Exercise prompt: Exactly as written, quote every line that follows, skipping the images.

Supplied information:

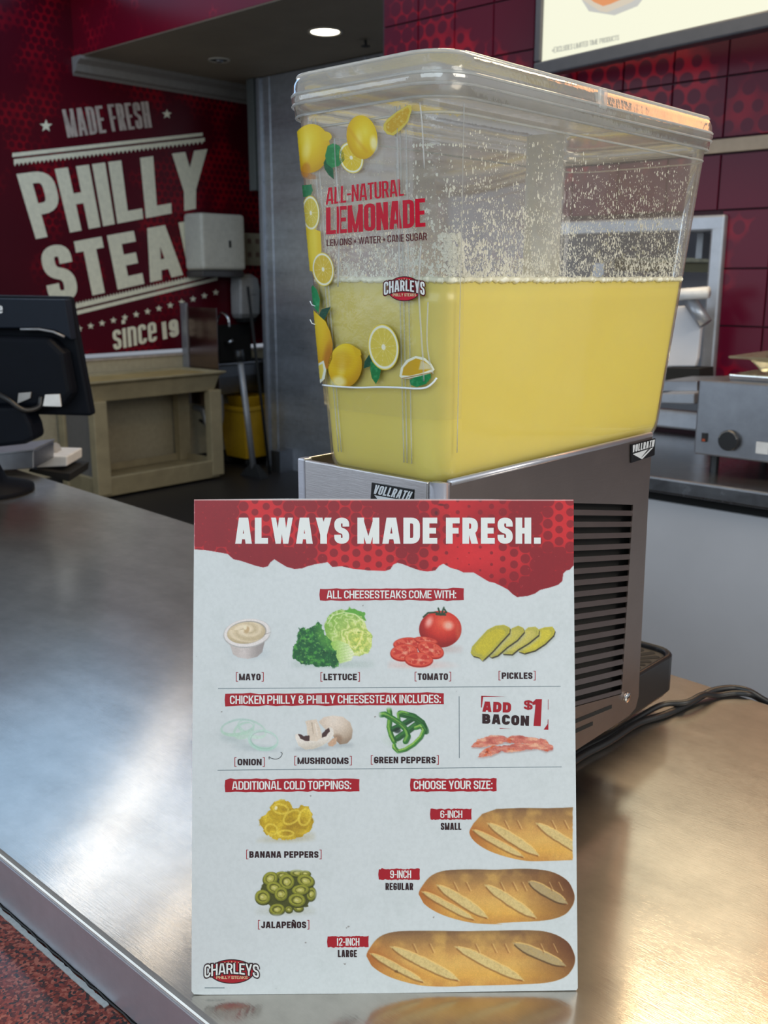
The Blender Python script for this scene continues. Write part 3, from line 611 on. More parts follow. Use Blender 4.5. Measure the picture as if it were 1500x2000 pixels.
obj('sight_window', MB().box(-5.872, -5.862, 4.90, 4.95, .38, .40), M_dark, sd)
obj('push_lever', MB().box(-5.98, -5.88, 4.84, 4.96, .175, .20), M_dark, sd, bevel=.004)
nt = MB().box(-5.999, -5.994, 4.80, 5.13, .60, .84); no = obj('hand_washing_notice', nt, M_dado, bevel=.001)
tag(no, 'cream picture notice on the red wall between towel box and cooler', 'notice')
M_icon = mat('brown_icon_print', (.20, .12, .09), .5)
for i in range(4):
    for jx in range(2):
        yy = 4.85+.08*i; zz = .78-.10*jx; obj('notice_icon', MB().box(-5.994, -5.9925, yy-.018, yy+.018, zz-.018, zz+.018), M_icon, no)
pl = thing('mop', (-5.35, 4.5, FLOOR), 'grey mop handle leaning in front of the hand sink', 'mop')
a, b = camf(497, 928, 6.95), camf(469, 706, 7.0)
obj('pole', MB().tube([a, b], .022), M_pole, pl, True); obj('grip', MB().tube([b, b+(b-a)*.10], .034), M_black, pl, True)
obj('mop_head', MB().loft([[(a[0]+dx*s_, a[1]+dy*s_, z) for dx, dy in ((-.12, -.04), (.12, -.04), (.12, .04), (-.12, .04))] for s_, z in ((1, FLOOR), (.8, FLOOR+.03), (.3, FLOOR+.09))]), M_dark, pl, bevel=.004)
a, b = camf(527, 930, 7.05), camf(484, 560, 7.2); p2 = obj('broom', MB().tube([(a[0], a[1], FLOOR), b], .011), M_dark, None, True)
tag(p2, 'thin dark broom stick leaning at the cooler corner over the yellow bucket', 'broom')
yb = thing('mop_bucket', (-5.75, 4.72, FLOOR), 'yellow plastic mop bucket on the floor under the hand sink', 'bucket')
def yr(s_, z): return [(-5.83+dx*s_*.9, 4.83+dy*s_, z) for dx, dy in ((-.17, -.19), (.17, -.19), (.17, .19), (-.17, .19))]
obj('tub', MB().loft([yr(.80, FLOOR+.06), yr(1, FLOOR+.42), yr(1.06, FLOOR+.43), yr(1.06, FLOOR+.46), yr(.95, FLOOR+.46), yr(.75, FLOOR+.15)]), M_yellow, yb, bevel=.01)
obj('wringer', MB().loft([yr(.55, FLOOR+.40), yr(.75, FLOOR+.53), yr(.62, FLOOR+.53), yr(.5, FLOOR+.45)]), M_yellow, yb, bevel=.006)
for dx in (-.12, .12):
    for dy in (-.13, .13): obj('caster', MB().disc((-5.83+dx-.01, 4.83+dy, FLOOR+.032), .03, .022, (1, 0, 0), 12), M_dark, yb)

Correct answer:
The Blender Python script for this scene continues. Write part 3, from line 611 on. More parts follow. Use Blender 4.5. Measure the picture as if it were 1500x2000 pixels.
obj('sight_window', MB().box(-5.872, -5.862, 4.90, 4.95, .38, .40), M_dark, sd)
obj('push_lever', MB().box(-5.98, -5.88, 4.84, 4.96, .175, .20), M_dark, sd, bevel=.004)
nt = MB().box(-5.999, -5.994, 4.80, 5.13, .60, .84); no = obj('hand_washing_notice', nt, M_dado, bevel=.001)
tag(no, 'cream picture notice on the red wall between towel box and cooler', 'notice')
M_icon = mat('brown_icon_print', (.20, .12, .09), .5)
for i in range(4):
    for jx in range(2):
        yy = 4.85+.08*i; zz = .78-.10*jx; obj('notice_icon', MB().box(-5.994, -5.9925, yy-.018, yy+.018, zz-.018, zz+.018), M_icon, no)
pl = thing('mop', (-5.35, 4.5, FLOOR), 'grey mop handle leaning in front of the hand sink', 'mop')
a, b = camf(497, 928, 6.95), camf(469, 706, 7.0)
obj('pole', MB().tube([a, b], .022), M_pole, pl, True); obj('grip', MB().tube([b, b+(b-a)*.10], .034), M_black, pl, True)
obj('mop_head', MB().loft([[(a[0]+dx*s_, a[1]+dy*s_, z) for dx, dy in ((-.12, -.04), (.12, -.04), (.12, .04), (-.12, .04))] for s_, z in ((1, FLOOR), (.8, FLOOR+.03), (.3, FLOOR+.09))]), M_dark, pl, bevel=.004)
a, b = camf(527, 930, 7.05), camf(484, 560, 7.2); p2 = obj('broom', MB().tube([(a[0], a[1], FLOOR), b], .011), M_dark, None, True)
tag(p2, 'thin dark broom stick leaning at the cooler corner over the yellow bucket', 'broom')
yb = thing('mop_bucket', (-5.75, 4.72, FLOOR), 'yellow plastic mop bucket on the floor under the hand sink', 'bucket')
def yr(s_, z): return [(-5.83+dx*s_*.9, 4.83+dy*s_, z) for dx, dy in ((-.17, -.19), (.17, -.19), (.17, .19), (-.17, .19))]
obj('tub', MB().loft([yr(.80, FLOOR+.06), yr(1, FLOOR+.42), yr(1.06, FLOOR+.43), yr(1.06, FLOOR+.46), yr(.95, FLOOR+.46), yr(.75, FLOOR+.15)]), M_yellow, yb, bevel=.01)
obj('wringer', MB().loft([yr(.55, FLOOR+.40), yr(.75, FLOOR+.53), yr(.62, FLOOR+.53), yr(.5, FLOOR+.45)]), M_yellow, yb, bevel=.006)
for dx in (-.12, .12):
    for dy in (-.13, .13): obj('caster', MB().disc((-5.83+dx-.01, 4.83+dy, FLOOR+.032), .03, .022, (1, 0, 0), 12), M_dark, yb)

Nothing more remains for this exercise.